Dragging himself away from 175bpms takes Klute back to when he was just starting out making music, and that excitement of the unknown was still very fresh. “It opens up some feelings I’ve lost,” Klute says. “You know, the mystery of producing. The mystery of ‘what am I doing?’ And ‘what if I try this completely wacky thing?’ Nowadays it’s more of a case of ‘this isn’t going to work.”

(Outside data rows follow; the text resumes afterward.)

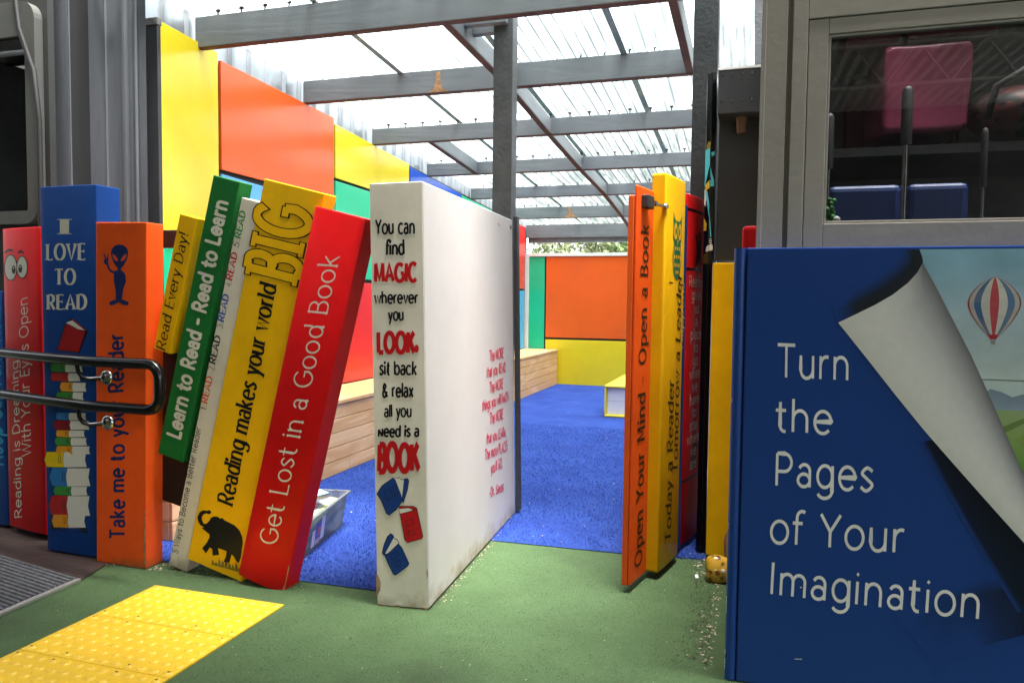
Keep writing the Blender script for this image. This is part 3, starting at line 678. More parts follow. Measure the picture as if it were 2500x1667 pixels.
# ---------------------------------------------------------------- timber bench along the wall
def bench():
    t = empty('timber_bench', (-2.8, 6.6, 0), 'long pine board bench built along the panelled wall', 'bench')
    y0, y1, X, zt = 2.93, 10.36, -2.6, .492
    for i in range(5):
        mb = MB(); z0 = .006+i*.0925; zz1 = z0+.0872
        cuts = [y0, 4.6+(i*1.37) % 1.9, 7.4+(i*.91) % 1.6, y1]
        for a, b in zip(cuts[:-1], cuts[1:]): mb.box(X-.02, X, a+.001, b-.001, z0, zz1)
        mb.build('front_board', m_pine, t, .002)
    for i in range(4):
        mb = MB(); x0 = XW+.005+i*.1195; mb.box(x0, x0+.116, y0, y1, zt-.024, zt); mb.build('seat_board', m_pine, t, .002)
    mb = MB()
    for i in range(5): mb.box(XW+.005, X-.022, y0, y0+.02, .006+i*.0925, .0955+i*.0925)
    mb.build('end_board', m_pinee, t, .002)
bench()

# ================================================================== THE GIANT BOOKS
def paintm(name, col, **k):
    k.setdefault('rough', .36); k.setdefault('coat', .03); k.setdefault('spec', .10); k.setdefault('var', .10); k.setdefault('bump', .04); k.setdefault('bscale', 130)
    return pm(name, col, **k)
B_red = paintm('book_red', (.56, .010, .012)); B_red2 = paintm('book_deep_red', (.60, .008, .010))
B_blue = paintm('book_mid_blue', (.009, .052, .23)); B_navy = paintm('book_far_blue', (.018, .07, .26))
B_org = paintm('book_orange', (.80, .098, .014), foot=((.30, .09, .03), .03)); B_yel = paintm('book_yellow', (.86, .47, .006)); B_yel2 = paintm('book_amber', (.86, .48, .006), blotch=((.70, .40, .01), 3, .66, .15))
B_grn = paintm('book_green', (.016, .16, .035)); B_cream = paintm('book_cream', (.70, .65, .55), rough=.4, blotch=((.56, .50, .39), 3, .62, .15), foot=((.30, .23, .15), .06)); B_white = paintm('slab_white', (.50, .49, .475), rough=.45, bump=0, var=.03, blotch=((.46, .445, .42), 1.6, .60, .25), foot=((.26, .20, .13), .07))
I_white = paintm('ink_cream', (.70, .68, .58)); I_black = paintm('ink_black', (.010, .010, .011)); I_navy = paintm('ink_navy', (.012, .024, .11)); I_red = paintm('ink_red', (.50, .012, .016)); I_orange = paintm('ink_orange', (.72, .10, .012)); I_green = paintm('ink_green', (.015, .24, .05)); I_blue = paintm('ink_blue', (.015, .07, .38)); I_teal = paintm('ink_teal', (.05, .36, .62)); I_crim = paintm('ink_crimson', (.58, .02, .07)); I_brown = paintm('ink_dark_brown', (.014, .007, .005), rough=.5, coat=0, spec=.2)
ART = attr_mat('painted_art')
m_bare = wood_mat('bare_plywood', (.42, .26, .13), (.26, .15, .08), 'x', .8)

def board(mb, F, depth, cols=1):
    """a book board: front face F (bulged when it has a bulge), flat back and sides"""
    n = 10 if F.bulge else 1; fr = []; d = F.n*-depth
    for i in range(n+1):
        u = F.w*i/n; fr.append((F.p(u, 0, 0), F.p(u, F.h, 0)))
    for (a, b), (c, e) in zip(fr[:-1], fr[1:]): mb.faces([a, c, e, b], [(0, 1, 2, 3)], bool(F.bulge))
    bl, tl = fr[0]; br, tr = fr[-1]
    mb.faces([bl, tl, tl+d, bl+d], [(0, 1, 2, 3)]); mb.faces([br, br+d, tr+d, tr], [(0, 1, 2, 3)]); mb.faces([bl+d, tl+d, tr+d, br+d], [(0, 1, 2, 3)])
    mb.faces([f[1] for f in fr]+[tr+d, tl+d], [tuple(range(n+3))]); mb.faces([f[0] for f in fr]+[br+d, bl+d], [tuple(range(n+2, -1, -1))])
def weld_bevel(o, wdt=.004, seg=2):
    bmh = bmesh.new(); bmh.from_mesh(o.data); bmesh.ops.remove_doubles(bmh, verts=bmh.verts, dist=1e-5); bmesh.ops.recalc_face_normals(bmh, faces=bmh.faces); bmh.to_mesh(o.data); bmh.free()
    b = o.modifiers.new('edge', 'BEVEL'); b.width = wdt; b.segments = seg; b.limit_method = 'ANGLE'; b.angle_limit = R(40)
    return o
def giant(label, F, depth, mat, name='giant_book', group='giant painted books of the fence', groove=None, bevel=.004):
    t = empty(name, F.o+F.a*F.w/2-F.n*depth/2, label, 'giant book', group)
    mb = MB(); board(mb, F, depth); weld_bevel(mb.build('cover', mat, t), bevel)
    return t
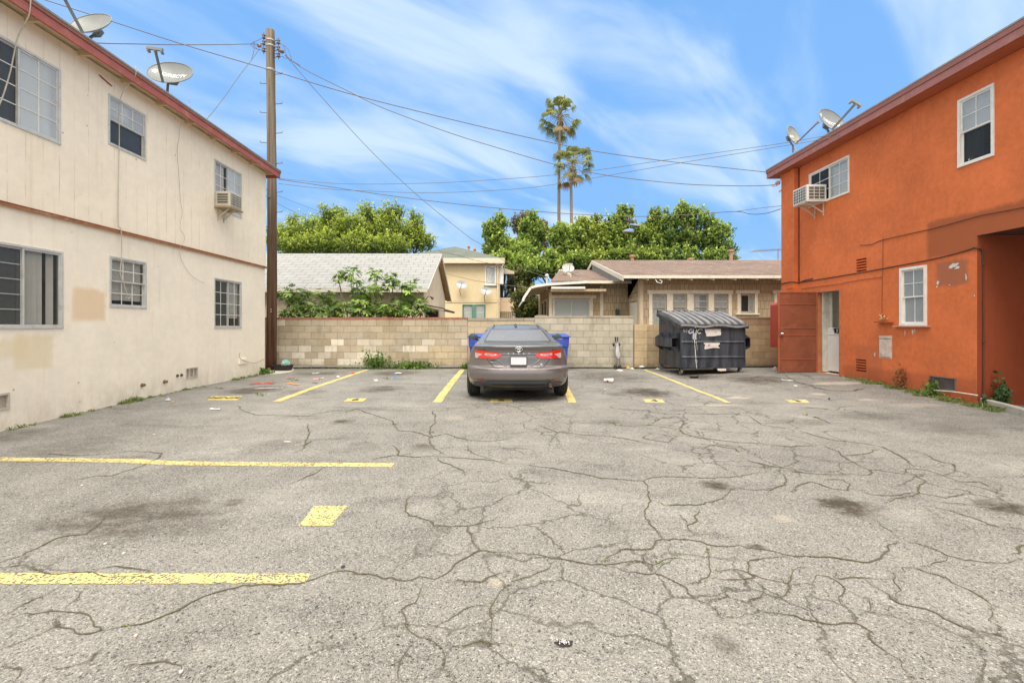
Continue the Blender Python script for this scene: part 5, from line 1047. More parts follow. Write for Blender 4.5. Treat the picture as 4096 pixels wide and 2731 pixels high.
def tree(name, label, lobes, trunk, nleaf, size, cols, seed, tips=None, group='trees beyond the houses', twig=.28, clump=26, base=0.0, dens_in=.25):
    """lobes: (x,y,z,rx,ry,rz). Leaves sit in upright sprays spread through each lobe's shell, with a thinner inside."""
    rg = np.random.default_rng(seed); rr = random.Random(seed); t = thing(name, label, 'tree', trunk[0], group)
    vol = np.array([l[3]*l[5]+l[3]*l[4] for l in lobes]); ncl = max(1, nleaf//clump); cnt = np.maximum(6, (ncl*vol/vol.sum()).astype(int)); V, C = [], []
    for l, k in zip(lobes, cnt):
        d = rg.normal(size=(k, 3)); d /= np.linalg.norm(d, axis=1)[:, None]; d[:, 2] = np.where(d[:, 2] < -.2, -d[:, 2]*rg.uniform(-.6, 1, k), d[:, 2])
        rad = rg.uniform(.72, 1.05, k)**.8; rad[rg.random(k) < .12] *= 1.24; ins = rg.random(k) < dens_in; rad[ins] *= rg.uniform(.3, .8, ins.sum())
        bump = 1+.16*np.sin(d[:, 0]*5+l[0]*3)*np.cos(d[:, 2]*6+l[1])
        cc = np.array(l[:3])+d*np.array(l[3:6])*(rad*bump)[:, None]
        ax = d*np.array([.55, .55, .2])+np.array([0, 0, .9])+rg.normal(size=(k, 3))*.18; ax /= np.linalg.norm(ax, axis=1)[:, None]
        L = twig*rg.uniform(.5, 1.9, k)
        for i in range(k):
            m = clump if not ins[i] else clump//2; s_ = rg.uniform(-1, 1, m); w = (1-.55*np.abs(s_+.1))*L[i]*.42
            off = rg.normal(size=(m, 3))*w[:, None]*.62; P = cc[i]+ax[i]*(s_*L[i])[:, None]+off
            V.append(leaf_quads(P, size, rg, .5, np.repeat(d[i][None], m, 0)*.6))
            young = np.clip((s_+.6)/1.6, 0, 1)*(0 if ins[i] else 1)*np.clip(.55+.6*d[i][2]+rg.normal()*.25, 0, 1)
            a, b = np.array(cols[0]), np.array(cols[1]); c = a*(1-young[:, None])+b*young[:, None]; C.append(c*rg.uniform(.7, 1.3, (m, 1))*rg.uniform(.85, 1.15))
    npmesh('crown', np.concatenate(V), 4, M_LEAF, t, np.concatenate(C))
    # trunk and limbs
    m = MB(); b0, r0 = Vector(trunk[0]), trunk[1]; fork = b0+Vector((rr.uniform(-.2, .2), 0, trunk[2])); m.tube([b0, b0.lerp(fork, .5)+Vector((rr.uniform(-.1, .1), 0, 0)), fork], [r0, r0*.85, r0*.7], 9)
    for l in lobes:
        c = Vector(l[:3]); mid = fork.lerp(c, .5)+Vector((rr.uniform(-.3, .3), rr.uniform(-.3, .3), -.2)); m.tube([fork, mid, c, c+Vector((rr.uniform(-.3, .3), 0, l[5]*.7))], [r0*.5, r0*.3, r0*.16, r0*.05], 6)
        for _ in range(5): e = c+Vector((rr.uniform(-1, 1)*l[3], rr.uniform(-1, 1)*l[4], rr.uniform(-.2, 1)*l[5]))*.85; m.tube([mid.lerp(c, rr.random()), e], [r0*.12, r0*.03], 4)
    m.build('trunk', M_BARK, t, smooth=True)
def lobes_px(L, D, ry=.8):
    """(px, py, rx_px, rz_px[, dy]) read off the photograph at distance D"""
    out = []
    for l in L: Dd = D+(l[4] if len(l) > 4 else 0); c = at(l[0], l[1], Dd); k = Dd/F; out.append((c[0], c[1], c[2], l[2]*k, l[2]*k*ry, l[3]*k))
    return out
Q5 = lambda L: [(1950+x/3.136, 780+y/3.136, a/3.136, b/3.136, *r) for x, y, a, b, *r in L]
Q3 = lambda L: [(1000+x/1.742, 780+y/1.742, a/1.742, b/1.742, *r) for x, y, a, b, *r in L]
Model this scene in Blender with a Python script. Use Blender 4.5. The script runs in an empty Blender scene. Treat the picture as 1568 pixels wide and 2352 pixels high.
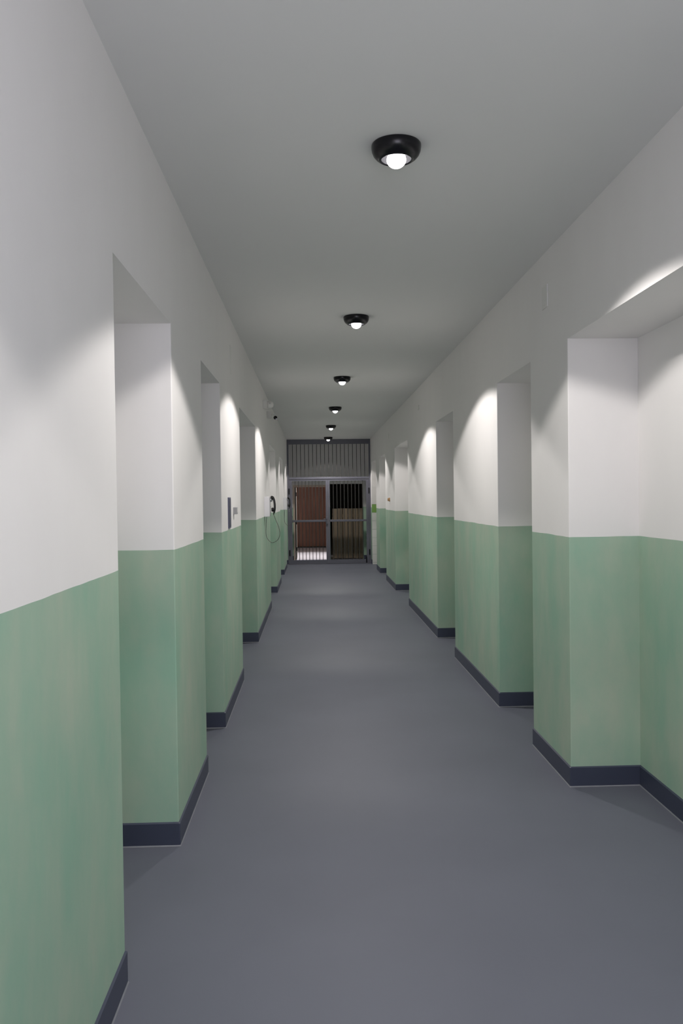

Getting too comfortable with what you’re doing can definitely lead to complacency and reliance on tried and tested processes, and our host suggests every up-and-coming producer should widen their musical horizons regularly. “With a lot of the demos I get sent you can tell that people are starting off from the ‘Wormhole’ era of d&b and that’s their basis of the history of music,” Klute says, releasing a cloud of smoke as he talks. “But generally everyone that I know who produces good drum & bass is influenced by outside genres. Like Calibre, for instance. We’ve got similar music tastes. And SKC from Budapest. He just listens to classical music, which I think is really healthy.”

Our time with Mr Withers is reaching an end. In between talking about the album, we also chat about American politics, film soundtracks, and getting repeatedly pissed-up with Illskillz in Vienna. He is, without doubt, one of the most intriguing characters in drum & bass, and it’s really refreshing to hear someone put so much thought into what is, as he so eloquently puts it, “just music for humans to swing themselves in time to.”

There is one question however that has been burning a hole through Knowledge’s soggy notepad. With so much music to choose from, being made by so many new artists, at 36 do you ever feel you’re too old to be doing this? Confronted with the question, Klute leans back and laughs. “No,” he says with conviction. “Maybe when I turned 30, I may have had some reservations, but to be honest I’m really not 36. I’m not. I haven’t changed a single bit since I was 18, so I see no reason to stop now.”

And is there anything you haven’t done yet that you’d really like to? “Maybe grow up someday,” Klute says, smiling. “I’d like to see what that’s like.”

All in good time, Klute. All in good time.